Now, in order to reproduce these 50/100-10kHz IMPECCABLY, the system MUST be capable of much more: as Romy notes, a tweet hitting upper limit say at 40kHz can have anomalies a 1-2 octaves lower -- i.e. 20-10kHz -- and we can hear those, basically as anomalies compared to the rest of the music we're listening to.
By the same token, a good tweet reaching 100kHz will not, in all probability, interfere annoyingly with the basic musical content...
So, it's not a matter of whether our ears catch a 15kHz sine wave alone -- it's how well we reproduce what our ears Do hear + perceive, as a whole...
Of course, all this applies IF the system as a whole is capable of undistorted reproduction -- which is a tall order...
Unfortunately adding another tweeter or two to each of the speakers won't make the result any better -- just different. It won't correct that narrow bandwidth tranny; nor that marvellous 2nd order passive crossover we have at 350Hz/ 1W that slips to third order, at 460Hz, at 10W, etc...
Finally, some practical points:
1) it is VERY difficult to ALIGN a drive unit operating over say 20kHz with the rest of the speaker. Think about it: the wavelength is less than 2cm -- if your acoustic centres are off by <1cm you;re already heavily out of phase... I love the idea of bringing 1MHz in phase!
2) While you're at it, you might check out the FR and the power response vs the rest of the spkr
3) Similarly, what about the filtering? Is it 1st order, 2nd, 65 order? Bessel, Butterworth, L/R?
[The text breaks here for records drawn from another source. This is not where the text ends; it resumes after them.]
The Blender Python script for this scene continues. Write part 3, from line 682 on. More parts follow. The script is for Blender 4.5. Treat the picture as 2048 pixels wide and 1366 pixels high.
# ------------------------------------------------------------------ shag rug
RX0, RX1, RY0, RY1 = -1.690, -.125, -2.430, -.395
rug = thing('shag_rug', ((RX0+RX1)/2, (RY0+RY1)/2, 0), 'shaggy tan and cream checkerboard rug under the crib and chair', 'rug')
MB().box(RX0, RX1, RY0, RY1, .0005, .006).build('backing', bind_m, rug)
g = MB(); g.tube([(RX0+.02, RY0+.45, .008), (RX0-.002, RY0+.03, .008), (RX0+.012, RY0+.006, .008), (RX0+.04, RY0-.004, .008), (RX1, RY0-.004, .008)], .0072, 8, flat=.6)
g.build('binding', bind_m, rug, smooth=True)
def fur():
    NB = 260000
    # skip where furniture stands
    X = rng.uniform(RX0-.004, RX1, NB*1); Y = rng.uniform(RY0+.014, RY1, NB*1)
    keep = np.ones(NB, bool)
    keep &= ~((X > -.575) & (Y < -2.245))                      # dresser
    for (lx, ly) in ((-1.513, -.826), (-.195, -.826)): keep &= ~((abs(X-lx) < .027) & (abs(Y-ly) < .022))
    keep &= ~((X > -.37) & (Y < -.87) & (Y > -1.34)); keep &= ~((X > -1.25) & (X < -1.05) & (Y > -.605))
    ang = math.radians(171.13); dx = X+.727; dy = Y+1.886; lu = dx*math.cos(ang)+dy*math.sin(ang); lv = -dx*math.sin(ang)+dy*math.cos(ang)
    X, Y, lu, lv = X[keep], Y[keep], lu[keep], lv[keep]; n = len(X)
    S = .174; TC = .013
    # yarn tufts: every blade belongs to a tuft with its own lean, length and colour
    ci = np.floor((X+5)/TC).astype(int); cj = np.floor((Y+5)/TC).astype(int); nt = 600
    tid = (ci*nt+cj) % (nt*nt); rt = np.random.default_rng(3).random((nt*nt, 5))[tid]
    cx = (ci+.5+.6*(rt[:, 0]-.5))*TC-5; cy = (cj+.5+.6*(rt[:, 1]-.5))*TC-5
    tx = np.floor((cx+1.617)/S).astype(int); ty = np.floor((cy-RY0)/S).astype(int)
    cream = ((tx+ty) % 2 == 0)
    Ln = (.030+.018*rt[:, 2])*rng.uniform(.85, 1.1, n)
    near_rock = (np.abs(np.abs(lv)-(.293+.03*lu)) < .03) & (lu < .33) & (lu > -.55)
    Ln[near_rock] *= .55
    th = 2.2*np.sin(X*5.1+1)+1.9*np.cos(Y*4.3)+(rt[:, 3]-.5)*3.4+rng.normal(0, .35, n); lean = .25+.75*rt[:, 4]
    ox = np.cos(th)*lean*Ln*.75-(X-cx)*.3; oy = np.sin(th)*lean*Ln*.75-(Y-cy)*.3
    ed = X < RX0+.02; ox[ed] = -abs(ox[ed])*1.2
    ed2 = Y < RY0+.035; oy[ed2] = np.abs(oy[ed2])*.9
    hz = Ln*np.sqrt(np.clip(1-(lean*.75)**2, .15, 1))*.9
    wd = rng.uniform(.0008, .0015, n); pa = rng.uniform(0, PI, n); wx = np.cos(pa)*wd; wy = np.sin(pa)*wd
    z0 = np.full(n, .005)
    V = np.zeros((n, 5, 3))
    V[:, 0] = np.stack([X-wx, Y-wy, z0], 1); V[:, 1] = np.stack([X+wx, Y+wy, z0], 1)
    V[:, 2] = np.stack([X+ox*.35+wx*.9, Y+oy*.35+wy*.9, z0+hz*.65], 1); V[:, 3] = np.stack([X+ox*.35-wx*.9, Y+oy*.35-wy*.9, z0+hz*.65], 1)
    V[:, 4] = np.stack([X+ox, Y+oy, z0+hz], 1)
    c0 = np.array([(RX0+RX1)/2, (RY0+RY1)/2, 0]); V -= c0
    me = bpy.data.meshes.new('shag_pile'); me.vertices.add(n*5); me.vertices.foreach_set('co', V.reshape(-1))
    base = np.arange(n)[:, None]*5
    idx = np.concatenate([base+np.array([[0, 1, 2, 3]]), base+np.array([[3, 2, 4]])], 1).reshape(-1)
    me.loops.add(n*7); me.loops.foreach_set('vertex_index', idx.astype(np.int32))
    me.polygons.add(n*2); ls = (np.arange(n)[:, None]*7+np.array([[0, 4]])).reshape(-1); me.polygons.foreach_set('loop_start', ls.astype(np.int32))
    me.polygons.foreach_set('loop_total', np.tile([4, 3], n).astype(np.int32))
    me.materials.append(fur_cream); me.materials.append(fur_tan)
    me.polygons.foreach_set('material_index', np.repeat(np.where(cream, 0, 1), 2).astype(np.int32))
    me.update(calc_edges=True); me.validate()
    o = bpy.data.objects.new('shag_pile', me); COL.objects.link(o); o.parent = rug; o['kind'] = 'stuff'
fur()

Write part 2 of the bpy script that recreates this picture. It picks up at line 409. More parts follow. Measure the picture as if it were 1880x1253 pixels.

4) Adding another component to the spkr changes the circuit the amplifier sees -- there we go again with the output trannies (tube) or the power capability (ss), etc, OR look for another amp...
5) For the rich, I thoroughly recommend Murata - the pro models. For a motley 3-4k each, they will play nicely from ~15kHz -~45kHz and reach their upper res ~120kHz.
6) I tried the Murata above, courtesy of friends. I won't go into the complication involved in trying to get this thing to work -more or less correctly. Suffice it to say that this was an excercise with radio techs involved. But it sounded good -- as long as you didn't touch it fm where the techs placed it.